Re: Overcommitable memory??

From: Jesse Pollard (pollard@cats-chateau.net)
Date: Mon Mar 20 2000 - 06:27:10 EST


On Sun, 19 Mar 2000, Horst von Brand wrote:
>Jesse Pollard <pollard@cats-chateau.net> said:
>
>[...]
>
>> What waas offerred is not overcommit - a limited reserve allocation, not
>> the entire process.
>
>This is either-or. No "a bit overcommitted is OK", it _could_ lead to
>processes dying at random, which you aren't tolerating.

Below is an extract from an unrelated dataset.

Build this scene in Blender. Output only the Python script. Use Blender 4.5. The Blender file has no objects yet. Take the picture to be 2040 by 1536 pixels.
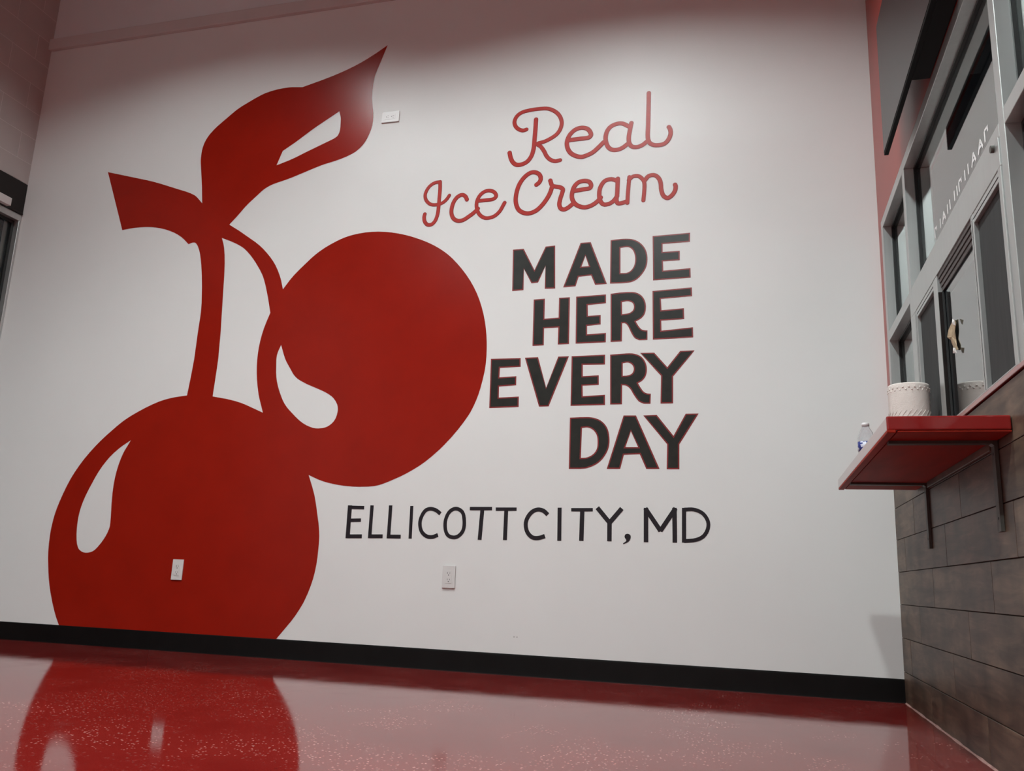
import bpy, bmesh, math, random
from mathutils import Vector, Matrix
random.seed(4)
scene = bpy.context.scene
COL = scene.collection

# ---------------------------------------------------------------- camera
cam_data = bpy.data.cameras.new('camera')
cam_data.sensor_width = 36.0
cam_data.lens = 36.0 * 1717.665 / 2040.0
cam_data.clip_start = 0.05
cam = bpy.data.objects.new('camera', cam_data)
COL.objects.link(cam)
FWD = Vector((-0.264850, 0.938815, 0.220183))
RGT = Vector((0.964068, 0.262688, 0.039595))
UPV = Vector((0.020667, -0.222758, 0.974655))
m = Matrix.Identity(4)
for i in range(3):
    m[i][0], m[i][1], m[i][2] = RGT[i], UPV[i], -FWD[i]
m.translation = Vector((-0.64115, -4.35432, 0.46234))
cam.matrix_world = m
scene.camera = cam

# ---------------------------------------------------------------- world, exposure
world = bpy.data.worlds.new('night')
scene.world = world
world.use_nodes = True
bg = world.node_tree.nodes['Background']
bg.inputs[0].default_value = (0.55, 0.65, 0.8, 1)
bg.inputs[1].default_value = 0.006
scene.view_settings.view_transform = 'Standard'
scene.view_settings.look = 'None'
scene.view_settings.gamma = 1.0
scene.view_settings.use_curve_mapping = False
scene.view_settings.exposure = 0.14
# dome pendant lamps hanging from the open ceiling: (x, y, emission strength of the lamp disc)
PENDANTS = [(-1.45, -2.30, 860.0), (-3.7, -2.05, 400.0), (-1.4, -4.5, 1020.0), (-3.7, -4.5, 800.0)]
LIGHT_COLOUR = (0.915, 1.0, 0.995, 1)
LAMP_Z = 4.60    # lamp disc height
LAMP_R, DOME_R, DOME_D = 0.104, 0.330, 0.166
CEIL = 4.9       # open ceiling, above the frame
ZTOP = 3.981     # top of the white mural wall
XL = -5.36       # left wall
YR = -7.2        # rear wall

# ---------------------------------------------------------------- helpers
def srgb(r, g, b):
    def f(c):
        c /= 255.0
        return c / 12.92 if c <= 0.04045 else ((c + 0.055) / 1.055) ** 2.4
    return (f(r), f(g), f(b), 1.0)

def new_mat(name, colour, rough=0.5, metallic=0.0, spec=0.5, vary=0.0, scale=8.0, bump=0.0, bump_scale=200.0, coat=0.0, stretch=(1, 1, 1), rough_vary=0.0):
    mt = bpy.data.materials.new(name)
    mt.use_nodes = True
    nt = mt.node_tree
    b = nt.nodes['Principled BSDF']
    b.inputs['Roughness'].default_value = rough
    b.inputs['Metallic'].default_value = metallic
    b.inputs['Specular IOR Level'].default_value = spec
    b.inputs['Coat Weight'].default_value = coat
    b.inputs['Base Color'].default_value = colour
    tc = nt.nodes.new('ShaderNodeTexCoord')
    mp = nt.nodes.new('ShaderNodeMapping')
    mp.inputs['Scale'].default_value = stretch
    nt.links.new(tc.outputs['Object'], mp.inputs[0])
    if vary or rough_vary:
        n = nt.nodes.new('ShaderNodeTexNoise')
        n.inputs['Scale'].default_value = scale
        n.inputs['Detail'].default_value = 5
        nt.links.new(mp.outputs[0], n.inputs['Vector'])
        if vary:
            r = nt.nodes.new('ShaderNodeValToRGB')
            r.color_ramp.elements[0].position = 0.3
            r.color_ramp.elements[1].position = 0.7
            r.color_ramp.elements[0].color = tuple(c * (1 - vary) for c in colour[:3]) + (1,)
            r.color_ramp.elements[1].color = tuple(min(1, c * (1 + vary)) for c in colour[:3]) + (1,)
            nt.links.new(n.outputs['Fac'], r.inputs[0])
            nt.links.new(r.outputs[0], b.inputs['Base Color'])
        if rough_vary:
            mr = nt.nodes.new('ShaderNodeMapRange')
            mr.inputs['To Min'].default_value = max(0.0, rough - rough_vary)
            mr.inputs['To Max'].default_value = rough + rough_vary
            nt.links.new(n.outputs['Fac'], mr.inputs['Value'])
            nt.links.new(mr.outputs[0], b.inputs['Roughness'])
    if bump:
        n2 = nt.nodes.new('ShaderNodeTexNoise')
        n2.inputs['Scale'].default_value = bump_scale
        n2.inputs['Detail'].default_value = 3
        nt.links.new(mp.outputs[0], n2.inputs['Vector'])
        bp = nt.nodes.new('ShaderNodeBump')
        bp.inputs['Strength'].default_value = bump
        bp.inputs['Distance'].default_value = 0.002
        nt.links.new(n2.outputs['Fac'], bp.inputs['Height'])
        nt.links.new(bp.outputs[0], b.inputs['Normal'])
    return mt

def obj(name, bm, mat, parent=None, smooth=False):
    me = bpy.data.meshes.new(name)
    bmesh.ops.recalc_face_normals(bm, faces=bm.faces)
    bm.to_mesh(me)
    bm.free()
    if smooth:
        for f in me.polygons:
            f.use_smooth = True
    if mat is not None:
        me.materials.append(mat)
    o = bpy.data.objects.new(name, me)
    COL.objects.link(o)
    if parent is not None:
        o.parent = parent
        o.matrix_parent_inverse = parent.matrix_world.inverted()
    return o

def empty(name, loc=(0, 0, 0)):
    o = bpy.data.objects.new(name, None)
    o.empty_display_size = 0.05
    o.location = loc
    o.matrix_world = Matrix.Translation(loc)
    COL.objects.link(o)
    return o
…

I'm not tolerating the lack of choice.

If I or management direct that I allocate quotas to users that exceed my
ram+swap-kernel(nonswap) then I expect to ocassionaly have OOM. If I need
the reliability then I will not do that.

My application right now is using Linux based PCs to control the operations
of the (second/third - it varis) largest unclassified computer center in the
DoD. I can't afford to have random crashes on these control systems.

>[...]
>
>> The cost to current hardware is under .5 %. The actual code is mostly there
>> now, it just checks against the catastrophic condition instead of checking
>> agains a users quota.
>
>The infrastructure you are talking about just doesn't exist _at all_ (if it
>was extant, this discussion wouldn't be taking place at all), so your 0.5%
>is at best a crude guess. If you are counting the cost of Rik's patch,
>expanding this to a full-blown user quota system means:

It is a guess, but based on the performance variences between the systems
I am (partially) responsible for that do this.

>- Set up a data structure for keeping track of user's allowances, using up
> RAM
>- Adjust it each time said user does something. Note that most of the ideas
> for accounting shared resources that have been discussed here (divide the
> size of code segments among users, for instance) does need extra
> processing _for each current user_, and possibly extra infrastructure
> that just isn't there now

Not each time the user does something:
   each fork/exec/mmap/sbrk.

>This doesn't sound like 0.5% of what the kernel does right now to me...

There may be some other locations memory has to be reserved, but already
there is excess? code for testing when OOM on every page fault. I am
recommending (at worst) add that amount of code to the fork/exec/mmap/sbrk
where memory is allocated. If this were rigidly enforced (and I'm not
saying completely disable overcommit) then testing on every page fault
would not be necessary.

Where overcommit is done the catastrophic OOM code is still needed on
every page fault.
-------------------------------------------------------------------------
Jesse I Pollard, II
Email: pollard@cats-chateau.net

Any opinions expressed are solely my own.